Short task:
Return precisely the span of lines from the top of the material below to the line containing "COL=bpy.context.collection", both included. Pictures are excluded.

## Start

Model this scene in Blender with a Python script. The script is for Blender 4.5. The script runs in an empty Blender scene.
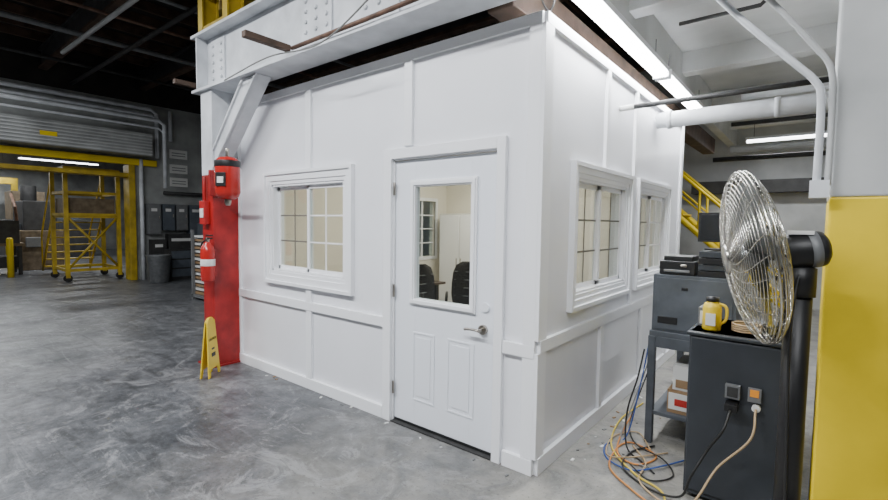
import bpy, bmesh, math, random
from mathutils import Matrix, Vector
random.seed(7)
SC=bpy.context.scene
COL=bpy.context.collection

# ---------------------------------------------------------------- materials
def newmat(name):
    m=bpy.data.materials.new(name);m.use_nodes=True
    nt=m.node_tree;b=nt.nodes['Principled BSDF'];return m,nt,b
def mat(name,c,rough=.5,metal=0.,var=.0,scale=8.,bump=0.,c2=None,emit=0):
    m,nt,b=newmat(name)
    b.inputs['Base Color'].default_value=(*c,1);b.inputs['Roughness'].default_value=rough;b.inputs['Metallic'].default_value=metal
    if emit:
        b.inputs['Emission Color'].default_value=(*c,1);b.inputs['Emission Strength'].default_value=emit
    if var or c2 or bump:
        tc=nt.nodes.new('ShaderNodeTexCoord')
        n=nt.nodes.new('ShaderNodeTexNoise');n.inputs['Scale'].default_value=scale;n.inputs['Detail'].default_value=6
        nt.links.new(tc.outputs['Object'],n.inputs['Vector'])
        r=nt.nodes.new('ShaderNodeValToRGB')
        r.color_ramp.elements[0].position=.35;r.color_ramp.elements[1].position=.65
        if c2: a,bb=c,c2
        else:
            a=tuple(max(0,x*(1-var)) for x in c);bb=tuple(min(1,x*(1+var)) for x in c)
        r.color_ramp.elements[0].color=(*a,1);r.color_ramp.elements[1].color=(*bb,1)
        nt.links.new(n.outputs['Fac'],r.inputs['Fac']);nt.links.new(r.outputs['Color'],b.inputs['Base Color'])
        if bump:
            bp=nt.nodes.new('ShaderNodeBump');bp.inputs['Strength'].default_value=bump;bp.inputs['Distance'].default_value=.01
            nt.links.new(n.outputs['Fac'],bp.inputs['Height']);nt.links.new(bp.outputs['Normal'],b.inputs['Normal'])
    return m
def N_mul(nt,out,k):
    x=nt.nodes.new('ShaderNodeMath');x.operation='MULTIPLY';nt.links.new(out,x.inputs[0]);x.inputs[1].default_value=k;return x.outputs[0]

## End

The result:
Model this scene in Blender with a Python script. The script is for Blender 4.5. The script runs in an empty Blender scene.
import bpy, bmesh, math, random
from mathutils import Matrix, Vector
random.seed(7)
SC=bpy.context.scene
COL=bpy.context.collection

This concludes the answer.